After the sun had done it's glorious wonderment we set off in search of breakfast in the nearby town of Kayenta but all we could find open at this time was a Burger King, however this was no ordinary BK. This BK was (quite oddly) home to the Navaho code talkers exhibit. Breakfast was weird.

After a bit of shopping and cashing of travellers cheques (and securing our next campsite over the phone, rather than the internet) we set off down Highway 160, through Tuba City (it lacked Tubas) then north on Highway 89, past the beautiful Echo Cliffs and across the gorgeous Marble Canyon, up the impressive and aptly named Vermillion Cliffs up to Jacobs Lake, ready for our next Canyon: The Grand Canyon.

After such an impressive morning of both filming and photography we again decided to get up early and catch the sun rise, so at 4.45 am we got up and drove the 45 miles to the North Rim.

Once again, getting up early paid dividends. I was in two minds about seeing the Grand Canyon - after all we're seeing a number of canyons and, yes this is the biggest and most famous, but it's also the most viewed. However we opted for the less popular north rim just to try and see something more unique and to have a more personal experience. To put this into context, the south rim (which offers far better, wider and more colourful views) gets 5million visitors a year - it has it's own Imax cinema for chrissakes - while the north gets a more leisurely half a million. The drive to the north rim also is (once again) stunning - something we'd appreciate later - after a congratulatory and rewarding breakfast at The Grand Canyon Lodge.

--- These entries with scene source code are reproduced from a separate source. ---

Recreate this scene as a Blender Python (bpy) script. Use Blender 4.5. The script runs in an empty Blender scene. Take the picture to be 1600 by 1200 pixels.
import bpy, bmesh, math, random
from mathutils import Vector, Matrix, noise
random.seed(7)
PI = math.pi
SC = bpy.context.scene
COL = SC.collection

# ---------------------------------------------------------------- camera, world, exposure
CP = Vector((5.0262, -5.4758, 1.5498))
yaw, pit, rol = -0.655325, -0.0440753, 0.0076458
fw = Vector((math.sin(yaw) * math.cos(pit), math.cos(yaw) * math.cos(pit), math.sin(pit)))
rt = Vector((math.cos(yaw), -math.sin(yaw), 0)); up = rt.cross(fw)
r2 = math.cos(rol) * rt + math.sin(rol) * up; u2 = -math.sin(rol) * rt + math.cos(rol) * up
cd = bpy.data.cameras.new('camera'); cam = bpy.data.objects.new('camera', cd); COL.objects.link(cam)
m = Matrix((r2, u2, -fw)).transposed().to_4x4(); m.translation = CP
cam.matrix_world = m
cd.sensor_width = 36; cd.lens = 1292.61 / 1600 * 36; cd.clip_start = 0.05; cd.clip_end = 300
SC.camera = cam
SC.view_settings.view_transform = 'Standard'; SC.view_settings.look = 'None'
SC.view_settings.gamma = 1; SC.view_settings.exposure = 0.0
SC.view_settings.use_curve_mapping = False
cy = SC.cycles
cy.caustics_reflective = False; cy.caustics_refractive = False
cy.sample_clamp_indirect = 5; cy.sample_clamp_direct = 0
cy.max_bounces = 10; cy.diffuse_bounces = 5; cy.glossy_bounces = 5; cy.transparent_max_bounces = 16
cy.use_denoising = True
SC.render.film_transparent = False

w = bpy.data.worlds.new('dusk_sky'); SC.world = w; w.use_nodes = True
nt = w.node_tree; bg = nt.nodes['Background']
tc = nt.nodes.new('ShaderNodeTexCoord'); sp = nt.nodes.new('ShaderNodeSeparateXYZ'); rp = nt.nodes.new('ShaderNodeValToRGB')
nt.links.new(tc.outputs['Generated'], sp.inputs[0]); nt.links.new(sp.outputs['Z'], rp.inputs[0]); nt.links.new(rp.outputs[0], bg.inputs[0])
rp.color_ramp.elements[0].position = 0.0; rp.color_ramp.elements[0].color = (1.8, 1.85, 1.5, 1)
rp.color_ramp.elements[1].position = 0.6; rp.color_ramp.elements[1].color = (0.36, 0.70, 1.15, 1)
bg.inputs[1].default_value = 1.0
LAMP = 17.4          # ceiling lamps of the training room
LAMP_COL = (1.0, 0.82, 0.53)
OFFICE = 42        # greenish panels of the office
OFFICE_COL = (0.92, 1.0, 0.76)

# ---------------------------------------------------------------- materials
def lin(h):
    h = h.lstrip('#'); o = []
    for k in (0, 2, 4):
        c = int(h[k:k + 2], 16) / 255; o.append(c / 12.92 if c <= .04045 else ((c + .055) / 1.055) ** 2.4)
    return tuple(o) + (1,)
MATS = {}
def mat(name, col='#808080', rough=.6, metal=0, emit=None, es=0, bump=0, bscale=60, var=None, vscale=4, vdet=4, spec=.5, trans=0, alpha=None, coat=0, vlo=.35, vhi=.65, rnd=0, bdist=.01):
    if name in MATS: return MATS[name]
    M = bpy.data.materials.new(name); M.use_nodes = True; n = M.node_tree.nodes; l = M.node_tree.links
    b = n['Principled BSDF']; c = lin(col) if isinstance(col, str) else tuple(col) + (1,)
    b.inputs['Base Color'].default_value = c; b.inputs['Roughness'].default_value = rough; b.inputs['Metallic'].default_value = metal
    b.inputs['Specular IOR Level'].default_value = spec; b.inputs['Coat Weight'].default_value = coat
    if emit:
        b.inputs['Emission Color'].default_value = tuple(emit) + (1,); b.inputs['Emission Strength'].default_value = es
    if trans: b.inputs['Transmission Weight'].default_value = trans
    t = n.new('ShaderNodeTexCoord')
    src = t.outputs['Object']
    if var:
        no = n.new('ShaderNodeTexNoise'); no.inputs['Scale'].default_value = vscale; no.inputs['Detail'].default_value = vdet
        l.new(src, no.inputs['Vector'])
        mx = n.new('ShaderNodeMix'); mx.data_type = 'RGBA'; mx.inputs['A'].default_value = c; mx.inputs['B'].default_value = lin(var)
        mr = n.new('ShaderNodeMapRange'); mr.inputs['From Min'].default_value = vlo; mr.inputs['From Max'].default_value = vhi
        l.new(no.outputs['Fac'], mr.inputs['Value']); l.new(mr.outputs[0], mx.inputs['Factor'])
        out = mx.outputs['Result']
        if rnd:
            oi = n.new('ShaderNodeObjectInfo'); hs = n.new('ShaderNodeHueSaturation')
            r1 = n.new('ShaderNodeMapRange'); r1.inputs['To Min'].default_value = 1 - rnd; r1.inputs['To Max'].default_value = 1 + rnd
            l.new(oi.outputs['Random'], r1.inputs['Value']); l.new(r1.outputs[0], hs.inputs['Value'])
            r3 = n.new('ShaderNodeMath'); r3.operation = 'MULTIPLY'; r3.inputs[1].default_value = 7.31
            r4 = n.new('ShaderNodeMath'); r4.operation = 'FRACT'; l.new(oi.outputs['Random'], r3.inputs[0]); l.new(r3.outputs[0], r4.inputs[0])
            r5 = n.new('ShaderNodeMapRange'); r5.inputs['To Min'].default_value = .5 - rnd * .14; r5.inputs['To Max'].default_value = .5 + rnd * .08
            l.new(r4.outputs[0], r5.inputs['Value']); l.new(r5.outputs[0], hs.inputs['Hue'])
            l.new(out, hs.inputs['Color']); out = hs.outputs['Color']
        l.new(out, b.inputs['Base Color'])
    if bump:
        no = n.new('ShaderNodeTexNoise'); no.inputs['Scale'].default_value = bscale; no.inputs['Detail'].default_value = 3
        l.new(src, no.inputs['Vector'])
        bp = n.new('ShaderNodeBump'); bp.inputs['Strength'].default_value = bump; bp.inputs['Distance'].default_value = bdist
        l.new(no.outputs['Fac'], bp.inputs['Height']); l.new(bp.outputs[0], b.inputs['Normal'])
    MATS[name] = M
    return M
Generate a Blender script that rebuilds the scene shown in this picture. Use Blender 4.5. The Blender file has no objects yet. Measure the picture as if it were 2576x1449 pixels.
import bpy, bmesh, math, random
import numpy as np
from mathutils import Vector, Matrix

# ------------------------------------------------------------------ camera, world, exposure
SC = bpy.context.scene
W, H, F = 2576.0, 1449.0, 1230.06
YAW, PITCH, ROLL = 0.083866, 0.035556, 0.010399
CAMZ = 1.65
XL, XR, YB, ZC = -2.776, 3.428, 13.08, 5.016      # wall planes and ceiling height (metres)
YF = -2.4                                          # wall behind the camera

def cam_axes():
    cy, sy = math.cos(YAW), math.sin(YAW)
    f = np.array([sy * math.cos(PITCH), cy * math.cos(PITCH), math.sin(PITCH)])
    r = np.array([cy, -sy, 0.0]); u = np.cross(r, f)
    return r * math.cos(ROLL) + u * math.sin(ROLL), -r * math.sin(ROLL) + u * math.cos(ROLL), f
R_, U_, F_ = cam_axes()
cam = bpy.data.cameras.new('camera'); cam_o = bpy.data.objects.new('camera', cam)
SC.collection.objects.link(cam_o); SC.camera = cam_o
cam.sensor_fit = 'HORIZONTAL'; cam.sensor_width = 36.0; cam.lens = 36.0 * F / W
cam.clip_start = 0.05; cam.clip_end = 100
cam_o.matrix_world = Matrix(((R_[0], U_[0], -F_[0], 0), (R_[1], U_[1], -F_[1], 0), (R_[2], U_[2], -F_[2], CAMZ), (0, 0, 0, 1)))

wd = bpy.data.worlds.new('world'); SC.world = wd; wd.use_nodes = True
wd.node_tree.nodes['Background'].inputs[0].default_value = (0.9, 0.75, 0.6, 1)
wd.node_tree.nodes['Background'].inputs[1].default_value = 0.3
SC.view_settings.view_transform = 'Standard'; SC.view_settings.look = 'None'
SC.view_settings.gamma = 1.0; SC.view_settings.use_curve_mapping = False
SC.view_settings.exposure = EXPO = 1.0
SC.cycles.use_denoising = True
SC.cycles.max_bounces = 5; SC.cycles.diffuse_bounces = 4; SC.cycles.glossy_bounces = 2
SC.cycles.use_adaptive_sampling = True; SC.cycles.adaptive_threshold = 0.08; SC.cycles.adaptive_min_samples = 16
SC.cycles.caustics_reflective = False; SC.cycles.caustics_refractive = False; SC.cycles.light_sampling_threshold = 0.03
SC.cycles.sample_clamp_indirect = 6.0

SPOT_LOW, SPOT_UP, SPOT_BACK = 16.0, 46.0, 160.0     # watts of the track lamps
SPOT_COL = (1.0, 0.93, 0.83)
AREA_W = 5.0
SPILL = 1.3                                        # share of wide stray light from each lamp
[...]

We both ordered the same thing - buttermilk pancakes, two eggs (scrambled) and a side of hash browns and our jaws dropped when this arrived

That's 3 19 cm in diameter buttermilk pancakes in a stack about 5 cm high, so that's 1418 cubic cm of very delicious and fluffy pancake. Most of that jar of syrup disappeared into the stack, too. Please note the garnish of a wedge of strawberry and a slice of orange, making it a "healthy" breakfast and contributing to my 5 a day. ;) Though (those who care for our well being will be reassured to read) it did defeat us and we left half of the pancake mountain on the plate. Breakfast came to a costly but worth it $34 (including tip).

We got back on the road and drove back through the Kaibab Plateau, now lit for us to see the glittering, golden leaves of the autumnal silver birch set against the deep greens of fir trees and then a real rare treat:

a small herd of Bison, grazing and wallowing beside the roadside. After a few tentative snaps we got back on the road, heading north up Highway 89, into Utah. We did stop off at the Coral Pink Sand Dunes State Park but it was a bit dissappointing so I had a nap, then on up passed Dixie National Forest, Red Canyon, onto Highway 12 and we're now in Cannonville for two days to check out the plethora of state parks here.